A pesar de todo lo que tuvo que padecer durante tantos años, y las secuelas que le trajo caminar sin protección alguna en sus pies, ella expresa la ironía que es ahora que los muchachos o niños que todo lo tienen, no sepan aprovechar esas cosas. “A mí me tocaba pelear con mis hijos para que se calzaran”, cuenta con risa maliciosa y pícara, pero con cierto aire de descanso al saber que ya no tiene que lidiar con niños ni cuidar de los pies de nadie.

En la familia de María del Carmen, como era la tradición en muchas otras, tenían un “zapatero” preferido. Ramón Garcés fue quien les vendió los zapatos mientras tuvo su almacén. María del Carmen dice que “el vendía un poquito más caro, pero a nosotros ya nos conocía y nos dejaba los zapatos un poquito más baratos; además eran muy buenos y finos y siempre le compramos a él”. Cuando Maria del Carmen cumplió sus quince años, le regalaron unos zapatos blancos, hermosos zapatos, según recuerda, también comprados en la tienda de Ramón Garcés.

Pero, al igual que la zapatería artesanal, la tradición de tener un zapatero único desapareció. (De la zapatería aún quedan algunos rastros, no ha desaparecido por completo, valga la aclaración). A principios de la década de los noventa, cuando la oleada de violencia y narcotráfico arrasó con el país, el Oriente antioqueño no fue ajeno a esto.

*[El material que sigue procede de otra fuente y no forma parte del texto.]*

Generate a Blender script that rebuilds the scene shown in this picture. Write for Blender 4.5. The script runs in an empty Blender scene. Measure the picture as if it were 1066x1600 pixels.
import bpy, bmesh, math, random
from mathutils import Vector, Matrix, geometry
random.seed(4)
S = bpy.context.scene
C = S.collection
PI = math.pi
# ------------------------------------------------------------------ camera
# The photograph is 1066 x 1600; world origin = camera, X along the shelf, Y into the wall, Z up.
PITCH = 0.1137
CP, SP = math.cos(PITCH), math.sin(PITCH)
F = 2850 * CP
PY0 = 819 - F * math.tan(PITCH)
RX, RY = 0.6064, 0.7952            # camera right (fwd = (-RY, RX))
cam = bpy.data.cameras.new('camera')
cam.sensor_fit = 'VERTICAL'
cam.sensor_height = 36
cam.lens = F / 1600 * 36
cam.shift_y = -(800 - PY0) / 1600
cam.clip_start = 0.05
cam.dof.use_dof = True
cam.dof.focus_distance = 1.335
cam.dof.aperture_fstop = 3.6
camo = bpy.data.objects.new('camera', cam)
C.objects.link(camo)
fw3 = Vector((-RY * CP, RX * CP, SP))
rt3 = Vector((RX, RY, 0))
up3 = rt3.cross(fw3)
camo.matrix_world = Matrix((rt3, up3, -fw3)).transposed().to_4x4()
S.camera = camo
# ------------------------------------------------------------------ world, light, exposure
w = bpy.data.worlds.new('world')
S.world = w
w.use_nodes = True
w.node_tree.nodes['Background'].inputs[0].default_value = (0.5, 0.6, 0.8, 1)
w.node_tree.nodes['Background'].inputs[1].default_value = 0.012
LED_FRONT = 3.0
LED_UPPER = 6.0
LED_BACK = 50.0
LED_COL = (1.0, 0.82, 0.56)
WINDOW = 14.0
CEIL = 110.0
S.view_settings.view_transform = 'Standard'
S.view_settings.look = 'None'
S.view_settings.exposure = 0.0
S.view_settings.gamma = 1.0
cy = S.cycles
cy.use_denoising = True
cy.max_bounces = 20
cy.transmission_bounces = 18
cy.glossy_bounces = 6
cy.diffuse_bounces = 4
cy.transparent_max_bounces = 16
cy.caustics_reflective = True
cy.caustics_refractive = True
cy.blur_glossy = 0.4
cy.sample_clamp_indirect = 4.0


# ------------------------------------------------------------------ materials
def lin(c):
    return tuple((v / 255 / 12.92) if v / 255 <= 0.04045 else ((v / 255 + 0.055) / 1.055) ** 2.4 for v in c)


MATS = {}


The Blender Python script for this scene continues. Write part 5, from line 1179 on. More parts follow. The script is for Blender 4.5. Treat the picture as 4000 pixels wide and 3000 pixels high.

Un hijo de Ramón Garcés fue secuestrado, debido a esto, él dejó su negocio, cerrando, así, un capítulo importante en la historia de la zapatería del municipio. “Cuando le secuestraron el hijo a Ramón —dice María del Carmen— él dejó sus almacenes y nosotros no volvimos a comprar zapatos artesanales. Nos tocó empezar a conseguir el calzado en almacenes grandes y ya no era del mismo que vendía Ramón Garcés”.

El paso del tiempo diluyó esa tradición de usar zapato artesanal en Rionegro. Ahora son pocos los que los compran, como son pocos, también, quienes los fabrican. María del Carmen ahora usa tenis cómodos y de cualquier almacén, cree que los zapatos que fabrican hoy en día no son iguales a los de antes, y la calidad es mucho menor; pero lo que sí tiene muy presente y resalta bastante, es la importancia de siempre usar un par de zapatos. “El Zapato no sólo es un lujo; el zapato es higiene, es salud”, termina diciendo María del Carmen.